* _Do this_: Set down the data below from its first line to the line holding "COL = SC.collection", inclusive; omit all pictures.

* _Information shown_:
===

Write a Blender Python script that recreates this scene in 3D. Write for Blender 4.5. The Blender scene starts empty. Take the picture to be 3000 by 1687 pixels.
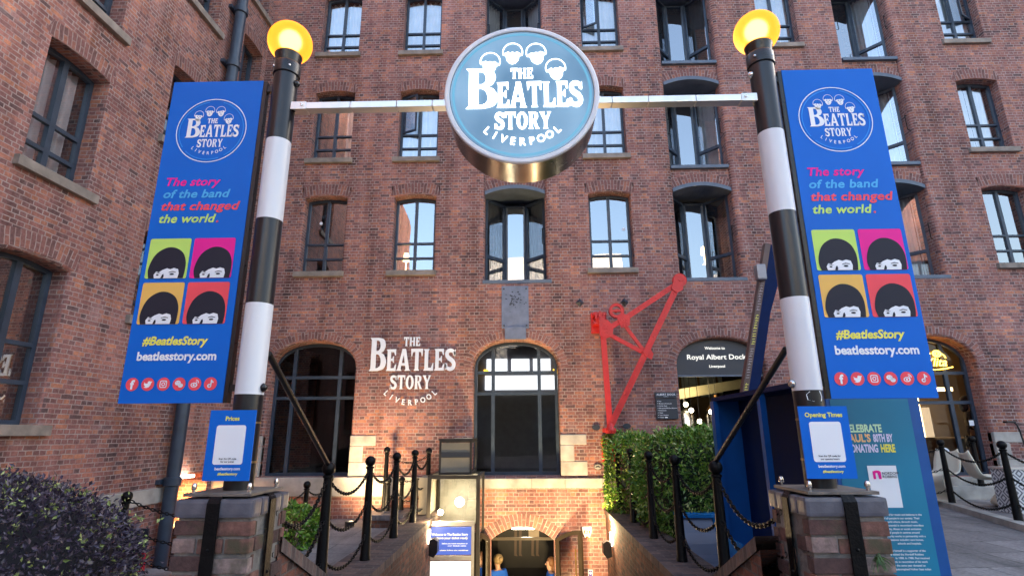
import bpy, bmesh, math, random
from mathutils import Vector, Matrix
from mathutils.geometry import delaunay_2d_cdt
random.seed(7)
R = math.radians
SC = bpy.context.scene
COL = SC.collection

# ------------------------------------------------------------------ camera, sky, sun, exposure
cam = bpy.data.cameras.new('camera')
camo = bpy.data.objects.new('camera', cam); COL.objects.link(camo)
cam.sensor_width = 36.0; cam.lens = 1600 / 3000 * 36
cam.clip_start = 0.05; cam.clip_end = 500
PITCH, YAW, ROLL = math.atan(1600 / 5987), R(-1.3), 0.0056
f0 = Vector((math.sin(YAW), math.cos(YAW), 0)); r0 = Vector((math.cos(YAW), -math.sin(YAW), 0)); u0 = Vector((0, 0, 1))
fw = f0 * math.cos(PITCH) + u0 * math.sin(PITCH); up = -f0 * math.sin(PITCH) + u0 * math.cos(PITCH)
rt2 = r0 * math.cos(ROLL) - up * math.sin(ROLL); up2 = up * math.cos(ROLL) + r0 * math.sin(ROLL)
M = Matrix((rt2, up2, -fw)).transposed().to_4x4(); M.translation = Vector((0, 0, 1.5))
camo.matrix_world = M
SC.camera = camo

W = bpy.data.worlds.new('World'); SC.world = W; W.use_nodes = True
nt = W.node_tree; nt.nodes.clear()
sky = nt.nodes.new('ShaderNodeTexSky'); sky.sky_type = 'NISHITA'; sky.sun_disc = False
SUN_EL, SUN_AZ = R(16), R(42)        # low behind the warehouse: the whole front lies in cool open shade
sky.sun_elevation = SUN_EL; sky.sun_rotation = SUN_AZ
sky.dust_density = 6.0; sky.air_density = 1.0; sky.ozone_density = 1.0
bg = nt.nodes.new('ShaderNodeBackground'); bg.inputs['Strength'].default_value = 0.15
wo = nt.nodes.new('ShaderNodeOutputWorld')
nt.links.new(sky.outputs[0], bg.inputs[0]); nt.links.new(bg.outputs[0], wo.inputs[0])
sl = bpy.data.lights.new('sun', 'SUN'); sl.energy = 0.6; sl.angle = R(20); sl.color = (1.0, 0.93, 0.88)
so = bpy.data.objects.new('sun', sl); COL.objects.link(so)
sd = Vector((math.sin(SUN_AZ) * math.cos(SUN_EL), math.cos(SUN_AZ) * math.cos(SUN_EL), math.sin(SUN_EL)))
so.rotation_euler = sd.to_track_quat('Z', 'Y').to_euler(); so.location = sd * 60
SC.view_settings.view_transform = 'Standard'; SC.view_settings.look = 'None'
SC.view_settings.exposure = 2.95; SC.view_settings.gamma = 1.0; SC.view_settings.use_curve_mapping = False

# ------------------------------------------------------------------ helpers
TMP = bpy.data.scenes.new('tmp')
OFF = {}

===

* _Right answer_:
Write a Blender Python script that recreates this scene in 3D. Write for Blender 4.5. The Blender scene starts empty. Take the picture to be 3000 by 1687 pixels.
import bpy, bmesh, math, random
from mathutils import Vector, Matrix
from mathutils.geometry import delaunay_2d_cdt
random.seed(7)
R = math.radians
SC = bpy.context.scene
COL = SC.collection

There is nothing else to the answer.